Tebriz’de Türkçe konuşuluyor, ne var ki kimileri Türkçe bildikleri halde konuşmaktan çekiniyor gibi bir izlenim edindik. Bunun diplomatik bir yaklaşım olduğu izlenimi edindik. Aynı durum kimi esnaf tarafından da uygulanıyordu. Başlangıçta Türkçe konuşmayıp, pazarlığın iyice kızıştığı sırada bülbül gibi Türkçe konuşan esnaf bizi şaşırtmadı.

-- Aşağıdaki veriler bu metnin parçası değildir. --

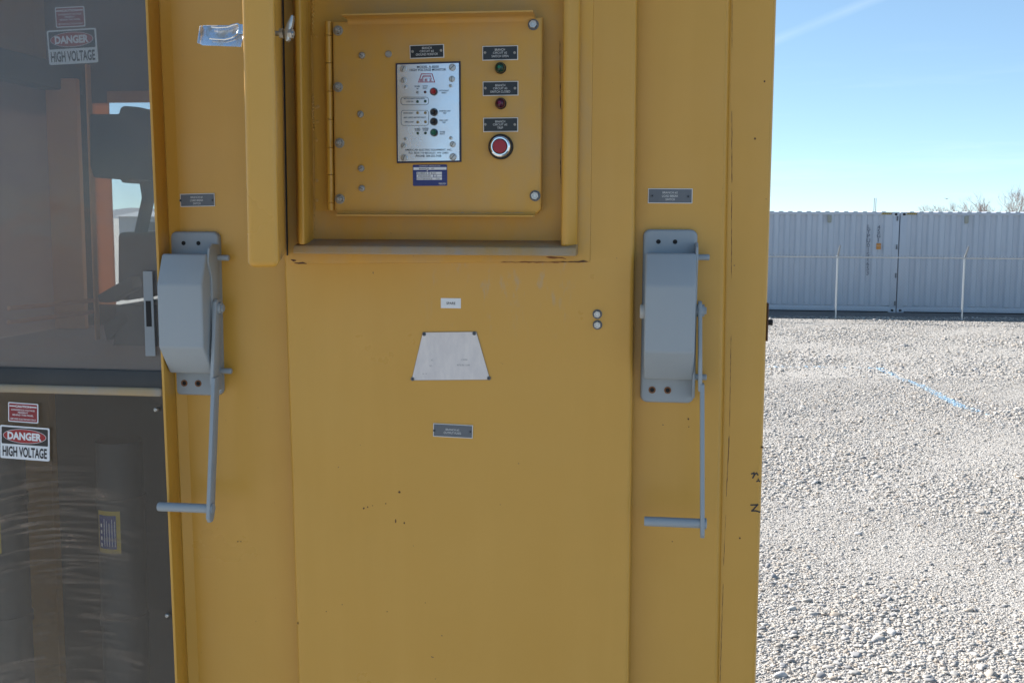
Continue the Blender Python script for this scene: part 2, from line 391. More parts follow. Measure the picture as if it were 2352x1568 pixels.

Tebriz’de ve Urumiye’deki Türk lokantalarının çokluğu dikkatimizi çekti. Hacıbaba’dan Urfa Sofrası’na kadar değişik isimlerdeki lokantalarda verilen nitelikli hizmet, kaliteli ürün koltuklarımızı kabarttı.
GESAM, Türkiye’deki diğer meslek kuruluşlarından bir adım öne çıkarak Türk sanatını kapalı bir topluma tanıtmak adına bir kapı araladı. Bu adımın desteklenmesi, aralanan bu kapının ardına kadar açılabilmesi, daha ileri noktalara taşınması için ilgili kurum ve kuruluşlarımızın gerekli olan ekonomik desteği vermeleri gerekiyor.

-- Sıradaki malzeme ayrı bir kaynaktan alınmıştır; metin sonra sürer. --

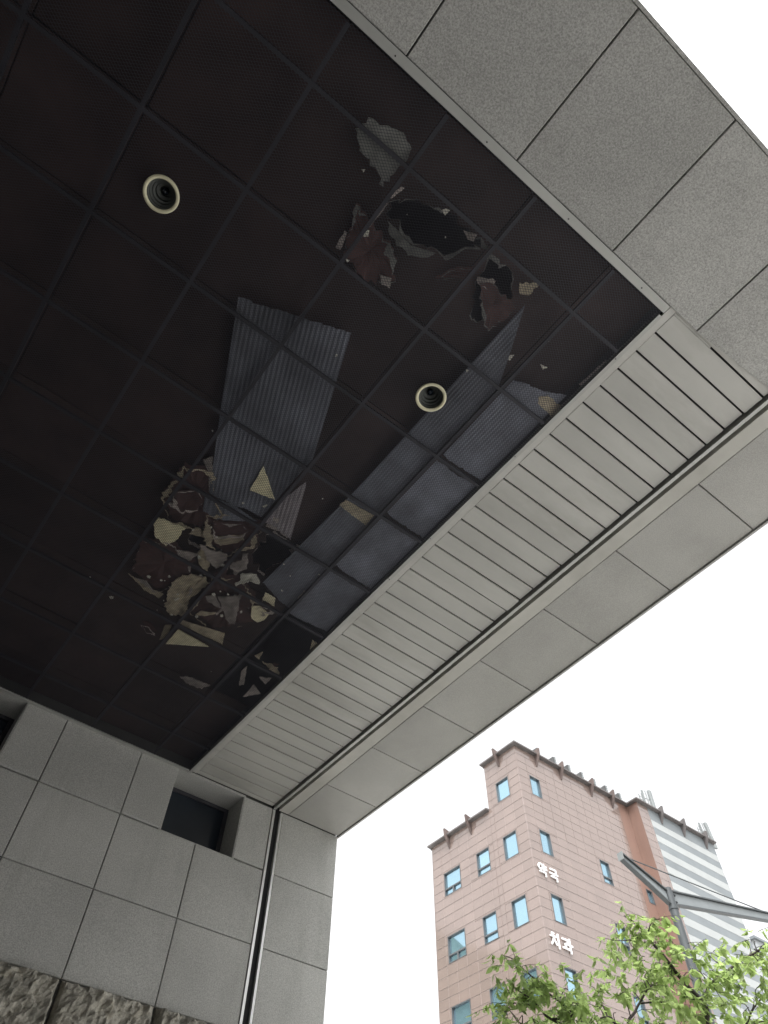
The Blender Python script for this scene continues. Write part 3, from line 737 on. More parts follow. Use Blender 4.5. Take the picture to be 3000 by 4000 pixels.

GESAM, sınırlı ekonomik olanakları ile bir zoru başarmıştır. Çoğunluğu yürekli Türk kadını olan sanatçıları ile birlikte Türkiye’ye göre koşulları daha sınırlı olan bir ülkeye giderek Türkiye Cumhuriyeti’nin modern ve çağdaş yüzünü gösterme başarısını sağlamıştır.

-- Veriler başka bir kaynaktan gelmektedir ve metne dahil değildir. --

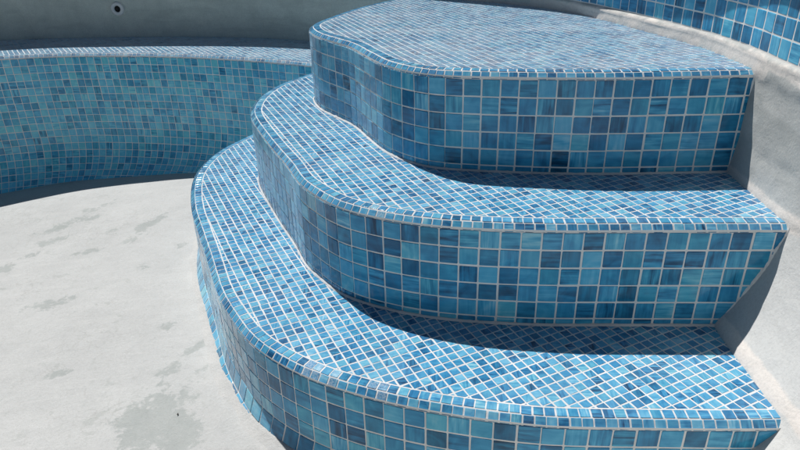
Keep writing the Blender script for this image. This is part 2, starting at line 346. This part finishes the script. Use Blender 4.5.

GESAM’ın yöneticilerini, bu etkinliğe bizzat katılım sağlayan, eserlerini gönderen sanatçılarımızı, her aşamada emeği geçen ilgilileri kutluyoruz.
Türkiye Güzel Sanat Eseri Sahipleri Meslek Birliği GESAM’ın öncülüğünde İran’ın Tebriz Kentinde açtığımız serginin ardından İran’da yoğun olarak Türkmenlerin yaşadığı Urumiye kentine gitmek üzere Tebriz’den karayolu ile hareket ettik. Tebriz, İran’ın en önemli sanayi şehirlerinden biri, yol boyu sanayi tesislerinin yakınından geçtik.
Urumiye sınırları içinde Dünyanın üçüncü büyük tuz gölü olan Urumiye Gölü var. Urumiye Gölü, Van Gölü’nün üç katı büyüklükte. Van Gölü’nün masmavi sularını burada görmek mümkün değil. Dünyadaki her tuz gölü gibi, işlevini bitirince kurumak bunun da kaderi. Uçsuz bucaksız, griye dönüşmüş mavi sularının çekildiği boş araziler dikkatimizi çekiyor. Çevresinde ağaçlık, yeşillik şöyle dursun yaprak bile görmeniz çok zor. Nedeni belli tuz. Tuzlu topraklar çorak olmaya mahkum. Bunca büyük arazinin tarıma uygun olmaması çok acı verici.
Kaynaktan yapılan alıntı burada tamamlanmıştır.